È passato poco più di un anno da quando l’espressione comunità energetica ha timidamente mosso i primi passi nell’opinione pubblica per guadagnarsi – complici i rincari dovuti alla guerra in Ucraina e la volontà di smarcarsi dalla dipendenza dal gas russo e, in generale, dei combustibili fossili – la luce dei riflettori. Ma quanto ne sanno, davvero, gli italiani? I risultati della ricerca commissionato da Green&Blue a SWG parlano chiaro: nonostante il termine sia piuttosto nuovo la maggior parte ne ha sentito parlare e le ritiene una soluzione capace di porre un freno alla povertà energetica, oltre a essere indicate, anche se in misura minoritaria, come strumento utile alla transizione ecologica.
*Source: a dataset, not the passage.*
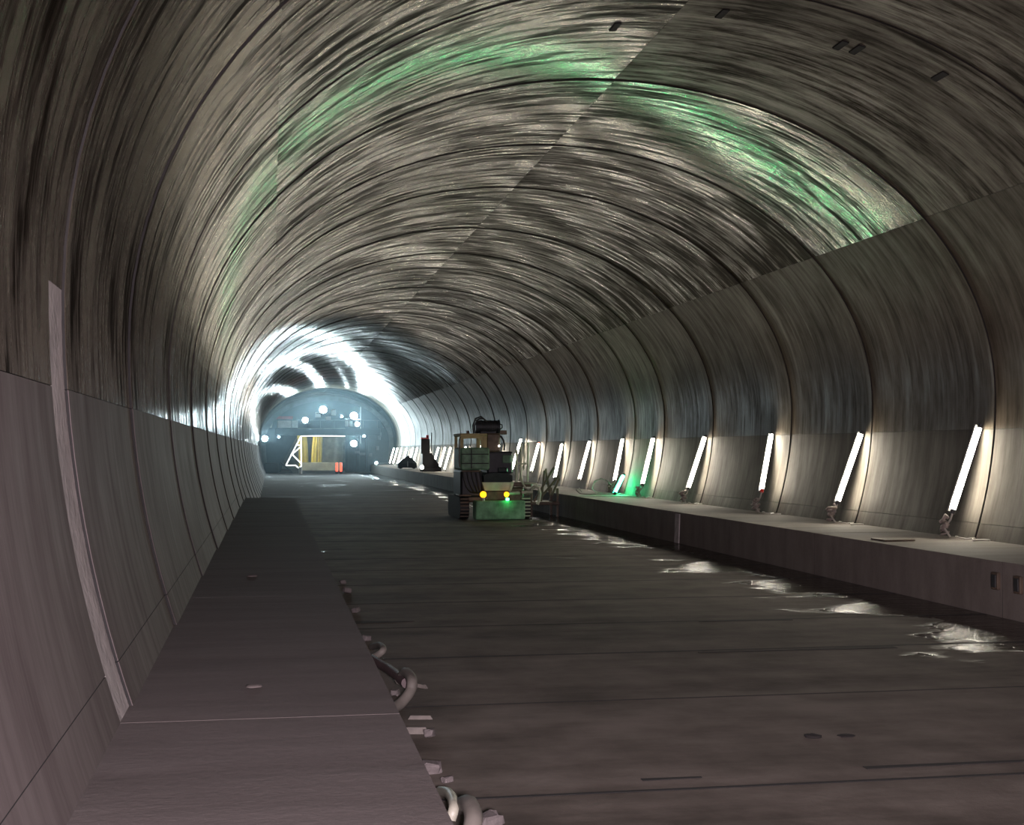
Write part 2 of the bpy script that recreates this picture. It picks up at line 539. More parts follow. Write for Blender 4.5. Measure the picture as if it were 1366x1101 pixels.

In un contesto dove forme di partecipazione e scambio di beni e servizi, dal baratto al carpooling, interessano soprattutto le fasce più giovani della popolazione e il senso di appartenenza, anche se locale e di quartiere, si celebra soprattutto online, gli intervistati familiari al concetto di comunità energetica sono ben 6 su 10.
Quelli che non ne hanno ancora mai sentito parlare sono soprattutto disoccupati e appartenenti ai ceti meno abbienti. Il 16% di chi le conosce – imprenditori e autonomi, millennials e abitanti di piccoli centri – dichiara di sapere esattamente di cosa si tratti, anche se solo la metà è consapevole che si limita esclusivamente alla condivisione dell’energia e non, come immagina l’altro 42%, che interessi anche altre pratiche quotidiane come l’orticoltura, l’uso degli spazi o la cura dei bambini. Nella lotta alla povertà energetica, il 69% degli italiani le ritiene capaci di arginare i costi in bolletta per i ceti meno abbienti, sebbene proprio tra quelli che potrebbero beneficiarne maggiormente prevale lo scetticismo e questa percentuale scende al 16%.
Un altro dato importante emerso dalla ricerca, nonostante la maggioranza degli intervistati sia convinta che le comunità energetiche rimarranno una pratica per pochi, è che circa un quarto riconosce il loro potenziale impatto sulla transizione energetica e il raggiungimento degli obiettivi di decarbonizzazione. Tra loro per la maggior parte laureati (31%), baby boomer (25%) e abitanti di grandi città (26%). Il 14% degli italiani le percepisce più come una moda passeggera e solo per il 9% si tratta di un’utopia senza futuro.
La predisposizione del Paese alle comunità energetiche è dunque alta. E se pochi hanno dubbi sulla loro efficienza, i timori riguardano soprattutto la messa in opera degli impianti. Per il 61% i lavori richiederebbero molto tempo e competenze specifiche, mentre i presunti costi elevati di installazione ed efficientamento delle singole abitazioni bloccano il 47%. Fonte di preoccupazione è anche il rapporto tra i partecipanti: il 57% degli intervistati ha infatti paura che possa minare l’armonia del gruppo, con gli utenti che consumano di più avvantaggiati su quelli parsimoniosi.
Non è un caso infatti se quasi la metà crede che l’installazione di una comunità energetica sia possibile solo in piccoli comuni, dove gli abitanti si conoscono meglio. L’eventualità di dar vita a una comunità energetica con amici, parenti o persone fidate incoraggia gli italiani a partecipare: a queste condizioni il 58% sarebbe favorevole.
Perché le CER diventino realtà, a promuoverne lo sviluppo dovrebbero essere gli enti locali, dichiara il 57% degli italiani, coi Comuni in pole position davanti a Regione e Stato. Solo il 9% riconosce un ruolo di del genere all’Unione europea, tra loro 1 su 5 fa parte della Generazione Z, sintomo del sentimento europeista comune tra i più giovani, in contrapposizione a pensionati e baby boomers che invece vorrebbero se ne occupasse il fornitore di energia.